## Your goal
Your task is to quote the listing below exactly, beginning with its first line and ending on the line bearing "glow(t, (X(415), -6, Z(372)), 6000);".

## Information supplied
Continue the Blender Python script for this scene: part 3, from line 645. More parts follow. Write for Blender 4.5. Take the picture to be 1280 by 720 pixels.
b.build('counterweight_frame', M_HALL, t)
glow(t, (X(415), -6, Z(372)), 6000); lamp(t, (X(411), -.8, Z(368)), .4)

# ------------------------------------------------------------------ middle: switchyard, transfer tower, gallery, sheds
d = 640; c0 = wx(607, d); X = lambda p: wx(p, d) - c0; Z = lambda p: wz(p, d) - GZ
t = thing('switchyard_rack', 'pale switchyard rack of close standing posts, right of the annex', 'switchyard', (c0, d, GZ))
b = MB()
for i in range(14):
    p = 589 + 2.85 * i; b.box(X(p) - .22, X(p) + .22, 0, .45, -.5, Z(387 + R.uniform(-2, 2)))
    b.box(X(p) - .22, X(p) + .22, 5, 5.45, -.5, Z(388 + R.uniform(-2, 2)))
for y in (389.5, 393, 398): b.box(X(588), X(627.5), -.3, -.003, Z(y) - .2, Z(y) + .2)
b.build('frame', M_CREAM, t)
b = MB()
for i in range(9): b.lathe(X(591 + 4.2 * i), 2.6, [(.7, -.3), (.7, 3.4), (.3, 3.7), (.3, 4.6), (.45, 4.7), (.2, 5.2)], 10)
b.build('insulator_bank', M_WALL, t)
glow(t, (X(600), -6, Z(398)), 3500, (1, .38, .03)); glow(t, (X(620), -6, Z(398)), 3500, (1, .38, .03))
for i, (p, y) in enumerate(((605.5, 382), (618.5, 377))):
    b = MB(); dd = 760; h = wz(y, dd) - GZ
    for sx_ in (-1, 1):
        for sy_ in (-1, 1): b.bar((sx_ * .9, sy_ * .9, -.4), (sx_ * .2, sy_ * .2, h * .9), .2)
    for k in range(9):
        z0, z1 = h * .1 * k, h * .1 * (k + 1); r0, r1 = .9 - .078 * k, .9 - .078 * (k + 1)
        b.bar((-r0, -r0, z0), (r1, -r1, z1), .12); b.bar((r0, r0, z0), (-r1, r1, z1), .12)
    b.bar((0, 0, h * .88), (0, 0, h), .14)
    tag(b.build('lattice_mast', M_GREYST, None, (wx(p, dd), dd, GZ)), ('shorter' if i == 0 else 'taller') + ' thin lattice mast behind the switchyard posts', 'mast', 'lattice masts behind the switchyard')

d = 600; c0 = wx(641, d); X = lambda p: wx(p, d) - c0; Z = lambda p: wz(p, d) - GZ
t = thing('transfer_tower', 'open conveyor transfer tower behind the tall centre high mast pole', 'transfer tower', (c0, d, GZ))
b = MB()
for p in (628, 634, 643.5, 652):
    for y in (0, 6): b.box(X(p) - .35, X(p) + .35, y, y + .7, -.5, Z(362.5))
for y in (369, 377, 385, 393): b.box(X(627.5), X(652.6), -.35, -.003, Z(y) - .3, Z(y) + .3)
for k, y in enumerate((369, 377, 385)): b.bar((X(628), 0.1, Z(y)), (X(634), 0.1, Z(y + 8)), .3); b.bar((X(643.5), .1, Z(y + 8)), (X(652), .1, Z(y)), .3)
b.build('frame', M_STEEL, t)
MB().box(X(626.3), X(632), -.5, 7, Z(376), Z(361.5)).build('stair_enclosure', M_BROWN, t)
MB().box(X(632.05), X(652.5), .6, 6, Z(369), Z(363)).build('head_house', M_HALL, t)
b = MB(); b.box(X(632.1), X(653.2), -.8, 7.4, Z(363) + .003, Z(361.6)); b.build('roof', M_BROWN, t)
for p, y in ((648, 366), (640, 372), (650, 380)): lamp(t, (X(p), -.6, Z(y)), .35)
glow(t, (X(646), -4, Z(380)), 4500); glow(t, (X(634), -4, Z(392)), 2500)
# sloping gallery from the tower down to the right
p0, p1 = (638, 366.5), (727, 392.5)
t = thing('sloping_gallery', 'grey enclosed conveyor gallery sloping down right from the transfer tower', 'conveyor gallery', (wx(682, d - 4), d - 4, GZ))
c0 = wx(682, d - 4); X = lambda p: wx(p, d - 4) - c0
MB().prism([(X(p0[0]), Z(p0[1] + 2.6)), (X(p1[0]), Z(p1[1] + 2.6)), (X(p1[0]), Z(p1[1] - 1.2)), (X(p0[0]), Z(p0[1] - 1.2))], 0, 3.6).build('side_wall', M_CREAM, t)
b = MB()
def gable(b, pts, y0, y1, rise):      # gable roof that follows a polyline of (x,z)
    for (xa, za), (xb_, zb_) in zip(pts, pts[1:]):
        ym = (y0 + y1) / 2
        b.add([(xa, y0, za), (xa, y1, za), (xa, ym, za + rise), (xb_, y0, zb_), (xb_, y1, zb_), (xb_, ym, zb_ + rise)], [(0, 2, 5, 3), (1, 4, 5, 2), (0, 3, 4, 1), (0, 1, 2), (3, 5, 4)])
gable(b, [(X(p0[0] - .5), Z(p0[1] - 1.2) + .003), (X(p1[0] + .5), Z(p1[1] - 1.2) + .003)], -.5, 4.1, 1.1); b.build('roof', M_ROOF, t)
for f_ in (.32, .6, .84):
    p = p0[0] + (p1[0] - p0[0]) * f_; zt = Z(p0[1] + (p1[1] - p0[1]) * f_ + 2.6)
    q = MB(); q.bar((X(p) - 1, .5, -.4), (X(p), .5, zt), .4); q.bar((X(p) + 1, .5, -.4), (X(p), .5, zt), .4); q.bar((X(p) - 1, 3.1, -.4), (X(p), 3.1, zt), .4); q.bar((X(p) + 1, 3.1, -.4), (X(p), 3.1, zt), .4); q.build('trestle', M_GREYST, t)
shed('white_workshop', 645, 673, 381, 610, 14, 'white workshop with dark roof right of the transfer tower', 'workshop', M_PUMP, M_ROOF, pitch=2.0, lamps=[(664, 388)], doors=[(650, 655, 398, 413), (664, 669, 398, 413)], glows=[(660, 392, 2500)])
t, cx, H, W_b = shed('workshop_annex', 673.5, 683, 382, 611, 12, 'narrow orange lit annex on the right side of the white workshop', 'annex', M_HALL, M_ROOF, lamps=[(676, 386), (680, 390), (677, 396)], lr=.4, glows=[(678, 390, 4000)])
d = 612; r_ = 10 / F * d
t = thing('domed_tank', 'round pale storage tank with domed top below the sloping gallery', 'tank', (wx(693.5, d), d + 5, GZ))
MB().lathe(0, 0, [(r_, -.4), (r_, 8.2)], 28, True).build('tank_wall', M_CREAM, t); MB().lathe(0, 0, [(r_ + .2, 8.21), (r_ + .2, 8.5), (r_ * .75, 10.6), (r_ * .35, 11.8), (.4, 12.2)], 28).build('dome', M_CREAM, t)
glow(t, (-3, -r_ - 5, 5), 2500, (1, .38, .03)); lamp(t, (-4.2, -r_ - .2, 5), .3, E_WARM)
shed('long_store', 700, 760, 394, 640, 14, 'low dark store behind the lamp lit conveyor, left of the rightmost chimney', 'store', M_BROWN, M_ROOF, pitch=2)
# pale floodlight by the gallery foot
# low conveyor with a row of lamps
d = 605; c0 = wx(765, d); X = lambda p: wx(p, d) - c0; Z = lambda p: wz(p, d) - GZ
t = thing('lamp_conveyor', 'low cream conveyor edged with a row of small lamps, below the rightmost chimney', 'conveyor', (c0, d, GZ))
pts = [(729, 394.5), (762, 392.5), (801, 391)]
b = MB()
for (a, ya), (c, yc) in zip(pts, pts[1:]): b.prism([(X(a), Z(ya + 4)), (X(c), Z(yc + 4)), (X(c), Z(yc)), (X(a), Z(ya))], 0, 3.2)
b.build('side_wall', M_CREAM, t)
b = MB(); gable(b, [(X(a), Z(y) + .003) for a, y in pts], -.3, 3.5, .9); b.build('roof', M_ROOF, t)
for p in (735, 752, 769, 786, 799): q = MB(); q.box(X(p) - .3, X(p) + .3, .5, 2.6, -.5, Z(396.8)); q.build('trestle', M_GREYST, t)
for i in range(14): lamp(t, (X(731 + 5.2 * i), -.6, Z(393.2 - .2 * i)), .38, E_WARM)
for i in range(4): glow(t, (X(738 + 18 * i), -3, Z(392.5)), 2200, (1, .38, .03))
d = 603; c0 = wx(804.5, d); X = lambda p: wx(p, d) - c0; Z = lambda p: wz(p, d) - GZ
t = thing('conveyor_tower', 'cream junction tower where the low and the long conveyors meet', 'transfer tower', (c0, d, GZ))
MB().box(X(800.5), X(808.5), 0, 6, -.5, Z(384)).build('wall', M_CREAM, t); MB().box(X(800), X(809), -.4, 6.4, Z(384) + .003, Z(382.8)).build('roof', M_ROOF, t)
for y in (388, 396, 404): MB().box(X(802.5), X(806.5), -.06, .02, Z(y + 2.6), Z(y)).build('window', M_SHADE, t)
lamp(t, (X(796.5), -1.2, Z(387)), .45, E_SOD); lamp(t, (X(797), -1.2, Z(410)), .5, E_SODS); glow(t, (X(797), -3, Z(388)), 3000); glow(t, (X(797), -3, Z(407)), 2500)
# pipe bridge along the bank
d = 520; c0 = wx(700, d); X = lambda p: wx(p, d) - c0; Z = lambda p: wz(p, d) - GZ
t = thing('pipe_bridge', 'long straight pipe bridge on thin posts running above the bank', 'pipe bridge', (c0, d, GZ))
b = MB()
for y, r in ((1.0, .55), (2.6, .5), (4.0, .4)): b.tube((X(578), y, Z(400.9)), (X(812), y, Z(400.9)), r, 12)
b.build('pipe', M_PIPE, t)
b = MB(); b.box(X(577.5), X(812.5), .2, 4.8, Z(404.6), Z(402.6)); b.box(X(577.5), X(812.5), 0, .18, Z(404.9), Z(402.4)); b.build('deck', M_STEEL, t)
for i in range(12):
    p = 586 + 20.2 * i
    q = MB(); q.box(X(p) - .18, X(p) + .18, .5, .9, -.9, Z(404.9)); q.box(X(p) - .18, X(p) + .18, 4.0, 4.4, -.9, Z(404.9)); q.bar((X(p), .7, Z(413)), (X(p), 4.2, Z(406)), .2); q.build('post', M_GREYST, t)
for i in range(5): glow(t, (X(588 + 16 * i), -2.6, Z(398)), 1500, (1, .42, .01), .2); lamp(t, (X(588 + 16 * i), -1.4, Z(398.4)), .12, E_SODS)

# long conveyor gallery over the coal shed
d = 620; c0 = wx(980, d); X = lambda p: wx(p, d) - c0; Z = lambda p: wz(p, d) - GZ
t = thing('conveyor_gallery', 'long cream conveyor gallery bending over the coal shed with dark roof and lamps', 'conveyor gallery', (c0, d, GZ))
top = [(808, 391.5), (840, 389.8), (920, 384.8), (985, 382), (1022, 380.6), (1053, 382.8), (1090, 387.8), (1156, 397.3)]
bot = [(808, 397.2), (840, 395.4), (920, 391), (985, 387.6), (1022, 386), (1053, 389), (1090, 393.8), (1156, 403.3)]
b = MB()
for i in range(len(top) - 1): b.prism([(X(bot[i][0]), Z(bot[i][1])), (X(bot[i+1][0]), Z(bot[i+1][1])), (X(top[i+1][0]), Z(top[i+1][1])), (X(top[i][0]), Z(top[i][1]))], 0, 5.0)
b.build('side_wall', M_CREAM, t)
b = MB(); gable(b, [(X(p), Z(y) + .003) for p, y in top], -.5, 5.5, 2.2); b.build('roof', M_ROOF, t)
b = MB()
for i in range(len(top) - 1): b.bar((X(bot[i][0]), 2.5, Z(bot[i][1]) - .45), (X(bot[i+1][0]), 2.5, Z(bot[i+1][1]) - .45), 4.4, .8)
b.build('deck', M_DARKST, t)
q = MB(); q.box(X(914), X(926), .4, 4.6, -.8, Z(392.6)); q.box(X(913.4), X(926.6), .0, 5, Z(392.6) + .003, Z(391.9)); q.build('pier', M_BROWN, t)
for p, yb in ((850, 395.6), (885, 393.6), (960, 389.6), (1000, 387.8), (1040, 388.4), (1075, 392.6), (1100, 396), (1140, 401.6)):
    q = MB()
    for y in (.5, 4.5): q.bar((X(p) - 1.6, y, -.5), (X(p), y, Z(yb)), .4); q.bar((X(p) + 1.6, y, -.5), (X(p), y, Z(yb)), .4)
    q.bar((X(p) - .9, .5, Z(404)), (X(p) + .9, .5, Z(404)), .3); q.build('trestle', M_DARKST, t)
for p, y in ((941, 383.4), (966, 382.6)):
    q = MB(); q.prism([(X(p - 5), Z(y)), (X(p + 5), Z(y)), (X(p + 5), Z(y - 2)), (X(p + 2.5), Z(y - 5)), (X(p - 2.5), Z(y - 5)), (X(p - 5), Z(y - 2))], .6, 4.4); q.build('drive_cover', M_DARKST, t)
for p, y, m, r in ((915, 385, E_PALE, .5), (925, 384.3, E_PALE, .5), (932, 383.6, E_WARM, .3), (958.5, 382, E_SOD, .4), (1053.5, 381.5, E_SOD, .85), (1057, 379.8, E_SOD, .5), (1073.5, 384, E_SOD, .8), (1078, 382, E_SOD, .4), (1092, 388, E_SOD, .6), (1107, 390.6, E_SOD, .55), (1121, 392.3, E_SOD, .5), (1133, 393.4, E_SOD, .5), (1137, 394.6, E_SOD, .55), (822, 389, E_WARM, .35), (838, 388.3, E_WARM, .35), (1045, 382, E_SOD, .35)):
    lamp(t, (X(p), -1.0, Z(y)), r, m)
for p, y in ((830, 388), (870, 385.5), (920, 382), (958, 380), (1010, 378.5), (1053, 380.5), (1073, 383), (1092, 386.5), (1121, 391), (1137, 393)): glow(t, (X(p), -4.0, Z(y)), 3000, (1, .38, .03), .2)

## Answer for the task
Continue the Blender Python script for this scene: part 3, from line 645. More parts follow. Write for Blender 4.5. Take the picture to be 1280 by 720 pixels.
b.build('counterweight_frame', M_HALL, t)
glow(t, (X(415), -6, Z(372)), 6000); lamp(t, (X(411), -.8, Z(368)), .4)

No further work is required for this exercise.